The motive behind the proposed repeal of the military’s “don’t ask, don’t tell” policy is, hmmm … what, exactly?

A stronger military? Better projection of American might in tight corners like Afghanistan and South Korea?

Well, not precisely any of that.


The whole idea of opening military enlistment to professed gays is the furtherance of the gay rights cause. It is what you might call an odd motive indeed for adoption of a military policy with mainly cultural implications.

That Congress has no clear idea how such a policy would work seems not to matter to its liberal promoters, clustered behind shoulder-boarded military brass who say with varying degrees of confidence and enthusiasm, yes, the thing can be done. Can be done isn’t—alas—the same thing as ought to be done: least of all in a time of war.

Defense Secretary Robert Gates, in Senate Armed Services Committee hearings, did not stunningly reassure Sen. John McCain, a third generation Naval man known to have acquired some insights into the ways of fighting men.

Gates was brandishing poll results purporting to show that 70 percent of military personnel thought that the insertion of gays into military units could likely work out. Oh? said McCain. What about the 58 percent of Marines and 48 percent of Army personnel otherwise minded?

“With time and adequate preparation,” said Gates, “we can mitigate their concerns.”

“Well, I couldn’t disagree more,” said McCain: pulling, if you like, moral rank.

Adm. Michael Mullen, chairman of the Joint Chiefs of Staff, was no more persuasive than Gates. He noted that, yes, particular heterosexuals in the service might have a hard time with repeal of “don’t ask, don’t tell.” “Some may ask for different berthing,” he related. “Some may even quit the service.”

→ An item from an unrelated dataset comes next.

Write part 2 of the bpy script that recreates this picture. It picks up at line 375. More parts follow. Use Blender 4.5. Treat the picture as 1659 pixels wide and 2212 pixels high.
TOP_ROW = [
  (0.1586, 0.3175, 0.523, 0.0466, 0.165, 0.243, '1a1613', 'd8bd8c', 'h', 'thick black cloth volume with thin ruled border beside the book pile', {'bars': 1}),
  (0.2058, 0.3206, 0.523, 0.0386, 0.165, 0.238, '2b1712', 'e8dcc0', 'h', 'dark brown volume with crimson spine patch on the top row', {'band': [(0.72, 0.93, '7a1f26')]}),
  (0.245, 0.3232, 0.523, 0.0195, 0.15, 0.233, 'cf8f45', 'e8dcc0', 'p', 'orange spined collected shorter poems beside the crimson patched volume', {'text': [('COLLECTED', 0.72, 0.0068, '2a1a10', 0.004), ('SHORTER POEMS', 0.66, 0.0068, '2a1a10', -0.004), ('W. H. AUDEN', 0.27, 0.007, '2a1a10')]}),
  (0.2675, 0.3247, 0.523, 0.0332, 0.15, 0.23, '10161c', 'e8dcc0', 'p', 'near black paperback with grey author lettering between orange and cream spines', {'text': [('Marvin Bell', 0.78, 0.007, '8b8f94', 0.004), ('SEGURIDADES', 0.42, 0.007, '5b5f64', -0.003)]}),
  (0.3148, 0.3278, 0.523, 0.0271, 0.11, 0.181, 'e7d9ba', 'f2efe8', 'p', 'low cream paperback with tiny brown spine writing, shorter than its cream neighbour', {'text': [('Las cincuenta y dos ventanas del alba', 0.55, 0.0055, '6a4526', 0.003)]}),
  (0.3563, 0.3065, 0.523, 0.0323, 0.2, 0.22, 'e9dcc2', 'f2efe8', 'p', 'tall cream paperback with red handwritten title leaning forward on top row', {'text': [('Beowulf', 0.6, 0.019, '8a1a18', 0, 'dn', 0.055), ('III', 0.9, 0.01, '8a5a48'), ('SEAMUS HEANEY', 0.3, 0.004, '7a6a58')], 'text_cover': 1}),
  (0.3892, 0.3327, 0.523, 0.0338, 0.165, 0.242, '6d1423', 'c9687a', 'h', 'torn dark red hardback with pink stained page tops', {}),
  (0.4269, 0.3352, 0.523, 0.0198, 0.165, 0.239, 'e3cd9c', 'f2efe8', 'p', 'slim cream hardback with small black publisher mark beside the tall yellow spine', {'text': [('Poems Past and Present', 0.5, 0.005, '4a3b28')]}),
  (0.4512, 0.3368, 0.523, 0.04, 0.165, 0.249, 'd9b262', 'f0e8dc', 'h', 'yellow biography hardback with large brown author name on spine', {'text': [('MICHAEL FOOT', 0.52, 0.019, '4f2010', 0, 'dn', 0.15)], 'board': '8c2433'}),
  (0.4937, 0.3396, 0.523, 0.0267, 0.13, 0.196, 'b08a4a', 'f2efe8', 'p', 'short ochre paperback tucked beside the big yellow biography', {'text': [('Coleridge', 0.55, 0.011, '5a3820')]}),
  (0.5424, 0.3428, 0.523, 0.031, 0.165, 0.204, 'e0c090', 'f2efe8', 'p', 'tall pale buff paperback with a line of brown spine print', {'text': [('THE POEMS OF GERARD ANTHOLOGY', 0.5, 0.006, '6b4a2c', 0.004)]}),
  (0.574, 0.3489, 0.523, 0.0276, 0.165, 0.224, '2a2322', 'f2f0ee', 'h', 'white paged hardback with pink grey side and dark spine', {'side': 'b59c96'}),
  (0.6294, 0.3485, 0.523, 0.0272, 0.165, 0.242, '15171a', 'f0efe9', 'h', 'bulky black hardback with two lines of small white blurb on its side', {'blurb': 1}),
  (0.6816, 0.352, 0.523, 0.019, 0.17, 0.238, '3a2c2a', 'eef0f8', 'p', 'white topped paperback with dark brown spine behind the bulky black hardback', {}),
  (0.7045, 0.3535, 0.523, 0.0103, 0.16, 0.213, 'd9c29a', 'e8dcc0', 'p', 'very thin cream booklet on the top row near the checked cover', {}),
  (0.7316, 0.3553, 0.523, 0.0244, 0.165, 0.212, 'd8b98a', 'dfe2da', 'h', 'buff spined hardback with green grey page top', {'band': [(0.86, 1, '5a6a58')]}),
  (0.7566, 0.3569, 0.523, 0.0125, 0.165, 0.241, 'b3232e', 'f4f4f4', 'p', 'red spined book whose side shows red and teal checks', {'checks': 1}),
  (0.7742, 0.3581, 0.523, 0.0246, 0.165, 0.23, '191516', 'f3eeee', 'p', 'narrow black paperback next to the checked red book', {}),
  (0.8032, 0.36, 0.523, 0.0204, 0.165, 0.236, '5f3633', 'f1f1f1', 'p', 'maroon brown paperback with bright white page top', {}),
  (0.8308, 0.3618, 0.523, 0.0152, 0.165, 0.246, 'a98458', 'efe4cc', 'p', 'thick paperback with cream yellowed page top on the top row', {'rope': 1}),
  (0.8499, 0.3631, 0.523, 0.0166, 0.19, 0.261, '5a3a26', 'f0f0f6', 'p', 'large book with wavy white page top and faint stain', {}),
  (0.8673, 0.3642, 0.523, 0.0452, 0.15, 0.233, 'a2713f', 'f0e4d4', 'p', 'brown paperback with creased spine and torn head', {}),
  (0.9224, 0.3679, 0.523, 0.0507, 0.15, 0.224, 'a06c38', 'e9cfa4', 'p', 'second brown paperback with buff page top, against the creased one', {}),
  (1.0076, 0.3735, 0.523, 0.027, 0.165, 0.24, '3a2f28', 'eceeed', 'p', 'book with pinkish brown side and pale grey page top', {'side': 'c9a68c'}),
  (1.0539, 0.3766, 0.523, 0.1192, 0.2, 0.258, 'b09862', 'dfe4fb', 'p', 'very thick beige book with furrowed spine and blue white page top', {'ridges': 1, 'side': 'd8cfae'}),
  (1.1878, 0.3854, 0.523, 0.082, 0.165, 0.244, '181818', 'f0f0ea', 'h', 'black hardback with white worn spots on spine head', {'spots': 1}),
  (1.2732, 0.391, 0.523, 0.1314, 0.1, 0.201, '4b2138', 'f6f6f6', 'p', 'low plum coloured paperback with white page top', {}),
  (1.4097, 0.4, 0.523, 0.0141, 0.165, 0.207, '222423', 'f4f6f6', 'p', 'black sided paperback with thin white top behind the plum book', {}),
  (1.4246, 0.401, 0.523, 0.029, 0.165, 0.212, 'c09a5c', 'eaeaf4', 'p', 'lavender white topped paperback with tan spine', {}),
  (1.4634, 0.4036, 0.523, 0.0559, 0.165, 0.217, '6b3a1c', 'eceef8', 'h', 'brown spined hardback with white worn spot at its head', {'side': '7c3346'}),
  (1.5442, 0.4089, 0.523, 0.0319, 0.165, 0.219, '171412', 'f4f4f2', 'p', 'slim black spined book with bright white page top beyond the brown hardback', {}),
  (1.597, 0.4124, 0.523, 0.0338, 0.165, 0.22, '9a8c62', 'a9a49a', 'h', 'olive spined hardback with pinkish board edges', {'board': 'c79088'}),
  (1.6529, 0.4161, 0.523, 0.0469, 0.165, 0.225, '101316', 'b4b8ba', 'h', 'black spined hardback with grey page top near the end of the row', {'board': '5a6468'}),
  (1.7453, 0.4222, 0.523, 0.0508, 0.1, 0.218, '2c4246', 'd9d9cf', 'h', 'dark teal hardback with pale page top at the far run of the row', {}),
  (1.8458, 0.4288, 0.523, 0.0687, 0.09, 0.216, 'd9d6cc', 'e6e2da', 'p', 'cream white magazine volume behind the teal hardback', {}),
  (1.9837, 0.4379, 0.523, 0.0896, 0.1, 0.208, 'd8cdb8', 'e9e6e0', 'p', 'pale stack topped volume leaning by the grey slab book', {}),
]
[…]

With what net gain for the military, and for the security Americans claim as an entitlement? As it happens, that’s the $64 trillion question: to which no bureaucrat or politician has an uncomplicated answer. For the sake of furthering an essentially political cause, Congress and the president are invited to throw open barrack gates to advocates for a political cause not guaranteed, shall we say, to perfect unity in battle.

Well, now, as everybody presumably knows, gays in the barracks wouldn’t be an innovation. The military has always had such—the difference between yesterday and today being, their presence in military units was inadvertent; when it was discovered, expulsion followed. Then gayness became a cause—a standard for rallying around. Whether the military needs explicit advocates for a cultural cause is the question McCain has tried to broach, with minimal cooperation from the military bureaucrats who work for President Obama.

Nobody—Gates, Mullen or McCain—knows explicitly how matters might work out should gays be incorporated freely and openly into the ranks. That is the point—nobody knows. Inferences nevertheless abound. What if McCain’s suspicions are correct, and sexual tensions—a potent enough factor with women now in the ranks—cause dissension, putting lives in danger? Are we willing to take that chance? If so, why?

Racial integration of the services following World War II was a different kettle of fish. For one thing, sex normally outranks race as a self-identifier. For another, black and white units already existed side by side; President Truman, in 1948, merely ordered their merger. A third difference: the country was at peace, and relatively unified, at the time of the merger.

Well, the liberal response is so what, in spirit if not words, to civilized objections such as McCain raises to taking chances with military security. This whole business after all isn’t about a stronger, better military. The drive to repeal “don’t ask, don’t tell” is about political promises to the gay rights movement and the urgency, as liberals see it, of keeping their base happy and voting liberal. Just what the country needs right now—political and cultural warfare over who fights our wars and on what terms.